O 107.º aniversário do CADC
Tenho pavor aos adjectivos que qualificam a democracia, nomeadamente os de natureza confessional, embora o Islão abomine também o substantivo, embirração que abrange o álcool, a carne de porco, a apostasia e outros legítimos prazeres com que o cristianismo já parece conformado.
Na comemoração do seu 107.º aniversário, o Centro Académico da Democracia Cristã (CADC) desfiou memórias e evocou nomes para provar que “a democracia, a luta pelas liberdades e a fé católica são compatíveis”, verdade de que há provas, mas de que são escassos os indícios no seio da centenária agremiação.

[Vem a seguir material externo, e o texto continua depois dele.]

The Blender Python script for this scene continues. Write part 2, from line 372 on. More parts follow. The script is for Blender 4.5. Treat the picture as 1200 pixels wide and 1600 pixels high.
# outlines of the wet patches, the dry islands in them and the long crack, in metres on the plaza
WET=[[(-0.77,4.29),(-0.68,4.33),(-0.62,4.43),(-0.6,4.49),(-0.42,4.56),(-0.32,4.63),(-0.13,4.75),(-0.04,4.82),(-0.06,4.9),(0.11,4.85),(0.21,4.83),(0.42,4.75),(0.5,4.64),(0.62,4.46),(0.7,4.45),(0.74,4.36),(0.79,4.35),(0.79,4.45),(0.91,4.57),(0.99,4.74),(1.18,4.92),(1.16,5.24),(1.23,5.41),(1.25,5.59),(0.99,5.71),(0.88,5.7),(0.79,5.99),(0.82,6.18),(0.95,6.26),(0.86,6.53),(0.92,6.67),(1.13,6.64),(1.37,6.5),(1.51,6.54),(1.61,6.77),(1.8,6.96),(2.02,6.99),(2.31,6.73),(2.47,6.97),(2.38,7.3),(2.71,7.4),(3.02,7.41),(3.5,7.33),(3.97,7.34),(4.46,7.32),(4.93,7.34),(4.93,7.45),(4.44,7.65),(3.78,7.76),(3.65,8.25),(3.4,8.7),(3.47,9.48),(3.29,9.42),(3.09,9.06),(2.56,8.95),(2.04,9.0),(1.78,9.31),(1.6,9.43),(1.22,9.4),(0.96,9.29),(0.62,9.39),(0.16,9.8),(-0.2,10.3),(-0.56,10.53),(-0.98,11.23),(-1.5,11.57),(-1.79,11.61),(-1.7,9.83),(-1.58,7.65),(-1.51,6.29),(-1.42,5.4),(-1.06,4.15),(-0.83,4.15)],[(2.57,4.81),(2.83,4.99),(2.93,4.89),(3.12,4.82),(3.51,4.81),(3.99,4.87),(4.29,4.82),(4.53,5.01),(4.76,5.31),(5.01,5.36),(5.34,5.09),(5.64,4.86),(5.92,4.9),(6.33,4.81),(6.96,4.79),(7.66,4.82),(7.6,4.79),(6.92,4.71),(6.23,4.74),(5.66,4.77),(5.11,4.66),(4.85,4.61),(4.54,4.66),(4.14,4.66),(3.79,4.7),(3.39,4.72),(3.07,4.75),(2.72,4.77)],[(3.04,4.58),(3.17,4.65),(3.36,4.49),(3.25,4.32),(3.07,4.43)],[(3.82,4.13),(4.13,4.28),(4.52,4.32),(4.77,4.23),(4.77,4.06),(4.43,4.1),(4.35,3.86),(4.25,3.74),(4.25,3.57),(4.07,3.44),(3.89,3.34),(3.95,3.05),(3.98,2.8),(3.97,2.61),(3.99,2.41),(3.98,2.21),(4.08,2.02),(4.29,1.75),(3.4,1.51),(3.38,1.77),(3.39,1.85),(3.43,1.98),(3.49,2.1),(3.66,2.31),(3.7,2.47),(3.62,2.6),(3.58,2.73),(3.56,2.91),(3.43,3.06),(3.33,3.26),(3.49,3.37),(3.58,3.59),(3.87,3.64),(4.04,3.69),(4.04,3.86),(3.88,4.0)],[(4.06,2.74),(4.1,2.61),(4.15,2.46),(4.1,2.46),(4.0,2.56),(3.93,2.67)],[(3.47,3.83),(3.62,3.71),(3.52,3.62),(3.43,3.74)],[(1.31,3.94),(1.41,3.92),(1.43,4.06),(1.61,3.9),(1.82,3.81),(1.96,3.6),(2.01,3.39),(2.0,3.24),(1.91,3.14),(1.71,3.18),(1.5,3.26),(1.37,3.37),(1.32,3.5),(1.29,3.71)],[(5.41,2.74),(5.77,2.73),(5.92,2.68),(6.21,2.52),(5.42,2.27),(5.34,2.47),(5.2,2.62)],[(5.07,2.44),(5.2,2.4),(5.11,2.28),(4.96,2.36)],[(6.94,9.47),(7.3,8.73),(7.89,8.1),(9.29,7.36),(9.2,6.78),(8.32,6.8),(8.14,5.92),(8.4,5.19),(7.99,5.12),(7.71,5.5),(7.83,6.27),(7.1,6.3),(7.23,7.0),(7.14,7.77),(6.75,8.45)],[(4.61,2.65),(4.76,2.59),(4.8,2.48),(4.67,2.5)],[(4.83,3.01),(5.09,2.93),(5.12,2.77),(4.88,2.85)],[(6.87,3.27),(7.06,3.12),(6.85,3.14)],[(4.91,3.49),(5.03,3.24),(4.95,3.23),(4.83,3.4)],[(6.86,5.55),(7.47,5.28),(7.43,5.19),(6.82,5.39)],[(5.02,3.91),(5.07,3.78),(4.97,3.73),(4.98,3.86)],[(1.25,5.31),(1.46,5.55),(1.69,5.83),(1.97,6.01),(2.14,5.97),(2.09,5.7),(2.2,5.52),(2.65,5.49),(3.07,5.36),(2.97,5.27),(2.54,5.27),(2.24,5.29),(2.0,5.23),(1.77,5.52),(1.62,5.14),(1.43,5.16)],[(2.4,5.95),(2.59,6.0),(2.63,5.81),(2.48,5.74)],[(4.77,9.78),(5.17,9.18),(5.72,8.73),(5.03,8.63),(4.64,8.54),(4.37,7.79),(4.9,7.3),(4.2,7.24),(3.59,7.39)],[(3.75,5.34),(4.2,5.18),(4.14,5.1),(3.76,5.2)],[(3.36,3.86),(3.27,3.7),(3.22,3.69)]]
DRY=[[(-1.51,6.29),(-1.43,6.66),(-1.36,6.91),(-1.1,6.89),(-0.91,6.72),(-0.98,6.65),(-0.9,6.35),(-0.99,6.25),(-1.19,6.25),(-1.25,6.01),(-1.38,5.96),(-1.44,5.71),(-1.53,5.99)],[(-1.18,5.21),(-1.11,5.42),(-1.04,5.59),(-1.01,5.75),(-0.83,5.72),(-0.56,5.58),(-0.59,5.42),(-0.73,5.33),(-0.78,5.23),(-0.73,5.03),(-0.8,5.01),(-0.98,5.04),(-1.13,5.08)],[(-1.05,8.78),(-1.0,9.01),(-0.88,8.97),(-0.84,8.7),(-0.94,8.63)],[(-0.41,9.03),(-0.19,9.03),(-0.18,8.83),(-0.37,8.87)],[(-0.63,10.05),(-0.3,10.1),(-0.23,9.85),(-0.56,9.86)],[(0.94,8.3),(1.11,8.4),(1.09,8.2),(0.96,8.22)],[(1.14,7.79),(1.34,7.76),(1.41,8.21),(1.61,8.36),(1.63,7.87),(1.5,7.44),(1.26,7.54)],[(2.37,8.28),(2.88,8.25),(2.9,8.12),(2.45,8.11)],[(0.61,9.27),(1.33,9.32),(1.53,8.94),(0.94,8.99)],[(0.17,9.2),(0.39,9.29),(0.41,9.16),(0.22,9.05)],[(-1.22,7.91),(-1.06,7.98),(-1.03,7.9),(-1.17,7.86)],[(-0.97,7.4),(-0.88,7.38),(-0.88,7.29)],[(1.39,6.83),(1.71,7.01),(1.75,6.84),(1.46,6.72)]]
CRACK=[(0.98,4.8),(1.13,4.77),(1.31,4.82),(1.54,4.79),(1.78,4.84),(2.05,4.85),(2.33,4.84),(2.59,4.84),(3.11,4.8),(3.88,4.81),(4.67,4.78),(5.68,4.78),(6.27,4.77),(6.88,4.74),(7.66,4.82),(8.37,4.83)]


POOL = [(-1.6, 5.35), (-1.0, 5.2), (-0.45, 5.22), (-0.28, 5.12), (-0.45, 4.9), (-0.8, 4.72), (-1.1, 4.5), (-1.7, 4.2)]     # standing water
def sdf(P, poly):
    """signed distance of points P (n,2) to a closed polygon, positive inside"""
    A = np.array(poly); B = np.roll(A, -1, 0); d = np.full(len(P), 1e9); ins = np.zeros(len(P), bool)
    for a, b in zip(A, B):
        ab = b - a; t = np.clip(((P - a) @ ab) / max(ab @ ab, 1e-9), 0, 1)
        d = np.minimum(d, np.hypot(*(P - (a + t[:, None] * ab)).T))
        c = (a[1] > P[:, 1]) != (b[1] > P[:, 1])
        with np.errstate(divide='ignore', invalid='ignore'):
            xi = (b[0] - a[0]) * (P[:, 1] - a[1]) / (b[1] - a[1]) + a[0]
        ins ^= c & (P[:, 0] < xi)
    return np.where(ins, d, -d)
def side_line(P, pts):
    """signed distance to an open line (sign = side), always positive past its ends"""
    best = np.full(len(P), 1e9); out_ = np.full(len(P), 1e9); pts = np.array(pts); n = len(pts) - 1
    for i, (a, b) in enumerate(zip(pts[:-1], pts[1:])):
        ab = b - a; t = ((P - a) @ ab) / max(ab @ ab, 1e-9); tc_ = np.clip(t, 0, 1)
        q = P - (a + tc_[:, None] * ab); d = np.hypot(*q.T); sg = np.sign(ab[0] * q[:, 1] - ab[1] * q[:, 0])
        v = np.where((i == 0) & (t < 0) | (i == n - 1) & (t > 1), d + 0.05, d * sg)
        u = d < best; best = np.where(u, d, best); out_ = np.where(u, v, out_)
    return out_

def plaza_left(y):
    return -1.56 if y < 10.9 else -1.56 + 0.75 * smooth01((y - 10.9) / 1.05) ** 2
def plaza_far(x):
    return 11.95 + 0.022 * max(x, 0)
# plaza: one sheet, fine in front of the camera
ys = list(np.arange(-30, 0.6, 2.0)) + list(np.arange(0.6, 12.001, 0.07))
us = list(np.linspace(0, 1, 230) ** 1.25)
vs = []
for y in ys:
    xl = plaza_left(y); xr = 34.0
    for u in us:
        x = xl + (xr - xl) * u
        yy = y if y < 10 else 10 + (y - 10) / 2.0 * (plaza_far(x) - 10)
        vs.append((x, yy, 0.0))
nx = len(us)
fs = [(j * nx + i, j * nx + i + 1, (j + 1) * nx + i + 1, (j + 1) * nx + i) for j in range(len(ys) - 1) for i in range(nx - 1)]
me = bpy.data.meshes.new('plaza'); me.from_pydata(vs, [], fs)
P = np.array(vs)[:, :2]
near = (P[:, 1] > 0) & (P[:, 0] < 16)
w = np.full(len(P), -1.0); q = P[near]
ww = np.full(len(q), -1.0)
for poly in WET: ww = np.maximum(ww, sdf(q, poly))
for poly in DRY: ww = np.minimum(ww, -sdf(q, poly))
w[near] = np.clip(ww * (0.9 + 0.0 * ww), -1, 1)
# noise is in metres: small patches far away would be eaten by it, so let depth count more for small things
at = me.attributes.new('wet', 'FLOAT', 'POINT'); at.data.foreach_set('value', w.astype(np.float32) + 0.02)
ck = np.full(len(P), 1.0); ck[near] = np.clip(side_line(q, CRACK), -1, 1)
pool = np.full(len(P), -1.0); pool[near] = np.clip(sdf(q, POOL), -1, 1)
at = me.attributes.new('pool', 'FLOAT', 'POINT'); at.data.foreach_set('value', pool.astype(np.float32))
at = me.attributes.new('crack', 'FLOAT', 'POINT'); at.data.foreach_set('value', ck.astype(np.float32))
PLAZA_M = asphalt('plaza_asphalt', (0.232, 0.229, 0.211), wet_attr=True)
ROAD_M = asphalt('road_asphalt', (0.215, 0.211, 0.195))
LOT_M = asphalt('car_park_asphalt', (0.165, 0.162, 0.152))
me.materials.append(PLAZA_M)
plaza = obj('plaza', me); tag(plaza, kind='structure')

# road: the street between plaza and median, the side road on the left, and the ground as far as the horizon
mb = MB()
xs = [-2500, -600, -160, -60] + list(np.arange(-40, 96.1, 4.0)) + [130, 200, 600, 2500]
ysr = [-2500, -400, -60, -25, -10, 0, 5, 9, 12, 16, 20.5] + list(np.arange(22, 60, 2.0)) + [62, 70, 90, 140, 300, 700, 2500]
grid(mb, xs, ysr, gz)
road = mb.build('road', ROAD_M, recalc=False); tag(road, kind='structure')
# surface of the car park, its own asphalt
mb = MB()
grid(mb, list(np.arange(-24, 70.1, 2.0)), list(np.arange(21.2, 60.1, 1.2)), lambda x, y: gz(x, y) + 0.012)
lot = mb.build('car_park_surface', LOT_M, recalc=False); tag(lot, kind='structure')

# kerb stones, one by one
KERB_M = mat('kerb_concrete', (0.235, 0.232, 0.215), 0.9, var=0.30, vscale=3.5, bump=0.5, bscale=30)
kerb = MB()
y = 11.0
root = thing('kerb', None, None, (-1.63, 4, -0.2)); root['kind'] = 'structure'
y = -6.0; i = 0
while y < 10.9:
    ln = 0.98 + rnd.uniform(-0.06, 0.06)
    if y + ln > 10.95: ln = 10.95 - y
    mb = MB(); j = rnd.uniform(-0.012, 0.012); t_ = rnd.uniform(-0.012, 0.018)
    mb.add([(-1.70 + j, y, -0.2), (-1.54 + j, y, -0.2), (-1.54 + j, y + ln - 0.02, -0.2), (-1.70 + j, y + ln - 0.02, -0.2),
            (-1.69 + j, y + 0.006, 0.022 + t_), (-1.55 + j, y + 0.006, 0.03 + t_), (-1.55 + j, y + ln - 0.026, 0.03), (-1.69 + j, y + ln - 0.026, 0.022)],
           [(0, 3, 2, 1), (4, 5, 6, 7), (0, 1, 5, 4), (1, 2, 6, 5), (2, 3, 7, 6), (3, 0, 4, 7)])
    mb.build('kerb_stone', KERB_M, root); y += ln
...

O combate a Salgado Zenha, quando presidente da Associação Académica de Coimbra, não abona o júbilo com que Manuel Porto e Jorge Biscaia, mais conhecidos na piedade do que na luta pelas liberdades, comemoraram a efeméride, citando Lurdes Pintasilgo e Sousa Franco para legitimarem o D que a sigla exibe e o passado desprezou.
Os esqueletos incómodos, Salazar e Cerejeira, jazem no armário da memória e exigem um acto de contrição em vez da celebração. Quem lutou contra a ditadura, que o CADC guarnecia com os seus mais distintos elementos, esperava a penitência em vez do júbilo e um requiem em lugar da missa de acção de graças que soe assinalar o aniversário.
Ao contrário dos católicos da Capela do Rato, que assumiram a condição de crentes na luta contra a tirania e a guerra colonial, o CADC foi esteio do mais longevo ditador do século passado em toda a Europa.
A conferência de segunda-feira, em Coimbra, lembrou mais um aniversário e procedeu ao usual exercício de branqueamento da sua história, omitindo a vocação totalitária inscrita na matriz genética.